The government is set to integrate the Corporate Affairs and Intellectual Property Office (CAIPO) into a promised agency called Business Barbados, following years of complaints about slow service and mounting backlogs, Minister of Energy and Business Development, Senator Lisa Cummins told the Senate on Friday.
CAIPO will be “subsumed within this entity called Business Barbados, and the functions of Business Barbados will be far more expansive than those that currently exist under the Corporate Affairs and Intellectual Property Office,” Senator Cummins said during debate on the legislation governing the new agency, the Business Barbados Bill.
“The functions of Business Barbados will be far more expansive than those that currently exist under the Corporate Affairs and Intellectual Property Office.”
The minister gave an assurance that no jobs would be lost in the transition from CAIPO to Business Barbados, with staffing levels expected to double over the next few years to meet business community needs.
She described widespread frustration among business leaders here and abroad who have long lamented the slow and often poor service they received from CAIPO.
“Lawyers, corporate trust service providers [and] accountants [were] raising issues with having to deal with CAIPO. ‘I need to register a business and it takes too long’, ‘I need to be able to issue and submit a change in director’s form. I can do this in Turks and Caicos in an hour, and in Barbados it’s taking me months’. These are the calls that I received in the first couple of days of transferring into this ministry,” she said.
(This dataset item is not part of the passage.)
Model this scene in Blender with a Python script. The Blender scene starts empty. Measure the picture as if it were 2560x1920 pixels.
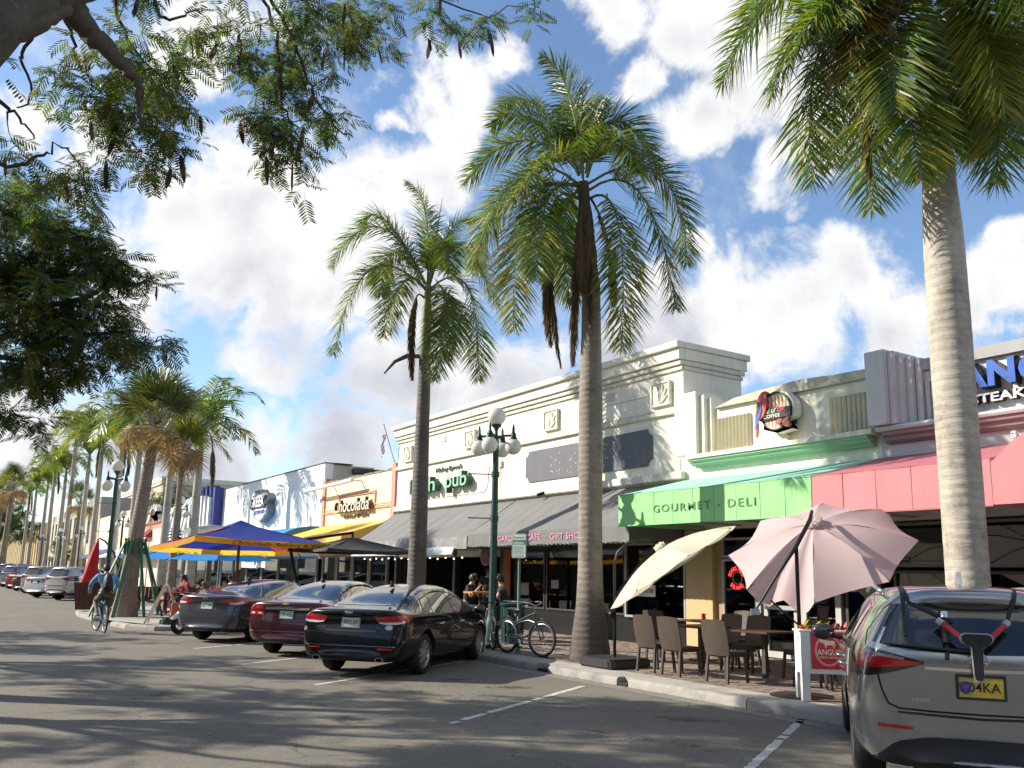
import bpy, bmesh, math, random
import numpy as np
from mathutils import Vector, Matrix
from mathutils.bvhtree import BVHTree
R = math.radians
random.seed(7); np.random.seed(7)
SC = bpy.context.scene
COL = SC.collection

# ------------------------------------------------------------------ camera
cam_d = bpy.data.cameras.new('camera'); cam = bpy.data.objects.new('camera', cam_d); COL.objects.link(cam)
SC.camera = cam
YAW, PITCH, ROLL, EYE = 0.57217424, 0.17757493, 0.01978133, 1.65
_f = Vector((math.sin(YAW)*math.cos(PITCH), math.cos(YAW)*math.cos(PITCH), math.sin(PITCH)))
_r0 = Vector((math.cos(YAW), -math.sin(YAW), 0)); _u0 = _r0.cross(_f)
_r = _r0*math.cos(ROLL)+_u0*math.sin(ROLL); _u = _u0*math.cos(ROLL)-_r0*math.sin(ROLL)
cam.matrix_world = Matrix(((_r.x, _u.x, -_f.x, 0), (_r.y, _u.y, -_f.y, 0), (_r.z, _u.z, -_f.z, EYE), (0, 0, 0, 1)))
cam_d.lens = 36*2160/2560; cam_d.sensor_width = 36; cam_d.shift_y = 90/2560
cam_d.clip_end = 4000; cam_d.clip_start = 0.05

# ------------------------------------------------------------------ light
SUN_DIR = Vector((1, -0.9, -0.79)).normalized()          # direction the light travels
SUN_EL = math.asin(-SUN_DIR.z); SUN_ROT = math.atan2(-SUN_DIR.x, -SUN_DIR.y)
sl = bpy.data.lights.new('sun', 'SUN'); sl.energy = 5.0; sl.angle = R(0.53); sl.color = (1.0, 0.92, 0.79)
so = bpy.data.objects.new('sun', sl); COL.objects.link(so)
so.rotation_euler = SUN_DIR.to_track_quat('-Z', 'Y').to_euler(); so.location = (-20, 18, 20)
SC.view_settings.view_transform = 'Standard'; SC.view_settings.look = 'None'
SC.view_settings.exposure = 0.78; SC.view_settings.gamma = 1.0
SC.cycles.max_bounces = 6; SC.cycles.transparent_max_bounces = 12

# ------------------------------------------------------------------ sky with clouds
W = bpy.data.worlds.new('World'); SC.world = W; W.use_nodes = True
nt = W.node_tree; nt.nodes.clear()
def N(t, **k):
    n = nt.nodes.new(t)
    for a, b in k.items():
        if a[0] == 'i' and a[1:].isdigit(): n.inputs[int(a[1:])].default_value = b
        else: setattr(n, a, b)
    return n
def LK(a, b): nt.links.new(a, b)
def mth(op, a, b=None, c=None):
    n = nt.nodes.new('ShaderNodeMath'); n.operation = op
    for i, v in enumerate((a, b, c)):
        if v is None: continue
        if isinstance(v, (int, float)): n.inputs[i].default_value = v
        else: nt.links.new(v, n.inputs[i])
    return n.outputs[0]
sky = N('ShaderNodeTexSky', sky_type='NISHITA', sun_disc=False, sun_elevation=SUN_EL, sun_rotation=SUN_ROT)
sky.air_density = 1.0; sky.dust_density = 0.25; sky.ozone_density = 3.0
tc = N('ShaderNodeTexCoord'); DV = tc.outputs['Generated']
warp = N('ShaderNodeTexNoise', noise_dimensions='3D'); warp.inputs['Scale'].default_value = 9; warp.inputs['Detail'].default_value = 6
LK(DV, warp.inputs['Vector'])
wv = N('ShaderNodeVectorMath', operation='MULTIPLY_ADD'); LK(warp.outputs['Color'], wv.inputs[0])
wv.inputs[1].default_value = (.13, .13, .13); 
wb = N('ShaderNodeVectorMath', operation='ADD'); LK(DV, wb.inputs[0]); wb.inputs[1].default_value = (-.065, -.065, -.065); LK(wb.outputs[0], wv.inputs[2])
BLOBS = [(0.249, 0.901, 0.354, 0.099), (0.169, 0.918, 0.358, 0.065), (0.343, 0.851, 0.397, 0.084), (0.41, 0.81, 0.418, 0.049), (0.139, 0.943, 0.302, 0.055), (0.302, 0.91, 0.284, 0.066), (0.357, 0.876, 0.324, 0.081), (0.425, 0.859, 0.285, 0.069), (0.415, 0.883, 0.218, 0.06), (0.224, 0.932, 0.284, 0.046), (0.496, 0.84, 0.221, 0.069), (0.256, 0.869, 0.422, 0.034), (0.697, 0.657, 0.285, 0.073), (0.752, 0.592, 0.288, 0.065), (0.782, 0.537, 0.315, 0.046), (0.813, 0.514, 0.272, 0.056), (0.847, 0.447, 0.287, 0.048), (0.85, 0.418, 0.321, 0.027), (0.646, 0.699, 0.305, 0.049), (0.641, 0.728, 0.245, 0.067), (0.675, 0.639, 0.368, 0.024), (0.595, 0.573, 0.563, 0.068), (0.621, 0.625, 0.474, 0.046), (0.647, 0.563, 0.513, 0.067), (0.558, 0.636, 0.533, 0.031), (0.695, 0.576, 0.429, 0.033), (0.509, 0.637, 0.579, 0.037), (0.702, 0.528, 0.478, 0.047), (0.407, 0.749, 0.523, 0.043), (0.391, 0.772, 0.501, 0.03), (0.431, 0.722, 0.541, 0.026), (0.414, 0.776, 0.476, 0.022), (0.154, 0.828, 0.539, 0.046), (0.228, 0.808, 0.543, 0.024), (0.017, 0.906, 0.423, 0.028), (0.075, 0.91, 0.408, 0.037), (0.122, 0.848, 0.516, 0.03), (0.066, 0.988, 0.142, 0.055), (0.142, 0.982, 0.128, 0.039), (0.282, 0.947, 0.151, 0.048), (0.363, 0.922, 0.134, 0.058), (0.223, 0.97, 0.099, 0.063), (0.404, 0.898, 0.172, 0.027), (0.043, 0.994, 0.099, 0.028), (0.365, 0.795, 0.484, 0.015)]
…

“There is not a business person in this country that has not had a negative experience with CAIPO.”
Senator Cummins explained that CAIPO had been overwhelmed since 2013 by new responsibilities, including Financial Action Taskforce obligations coming as a result of anti-money laundering requirements and Organisation of Economic Cooperation and Development (OECD) obligations coming as a consequence of international tax obligations.
To address these challenges, the new entity will include a Business Advisory Support Service “that allows small businesses to have the benefit of a person who is there, to deal with their queries, to answer questions, to guide them, and to ensure that they are able to navigate their way through what we know to be a complicated system”, Senator Cummins said. Additionally, “there now will be a standalone intellectual property agency housed within Business Barbados that would be focused exclusively on matters relating to intellectual property”.
Entrepreneur and opposition lawmaker Senator Ryan Walters welcomed the new agency but raised concerns about costs: “A small business person finds great difficulty in paying the fees to incorporate their business, so are these moves going to increase the cost of business to our small business community?”
Independent Senator Andrew Mallalieu, a real estate executive, queried why the Auditor General would be in charge of auditing Business Barbados, under the new legislation, given that it is well known there is a lack of resources and manpower in that department.
“It is a matter of record that has been discussed in this chamber before – that the Auditor General is swamped in the duties that they have and are short on resources. I believe that the audit for financial purposes could have been separate from the requirements under the Public Finance Act,” he said.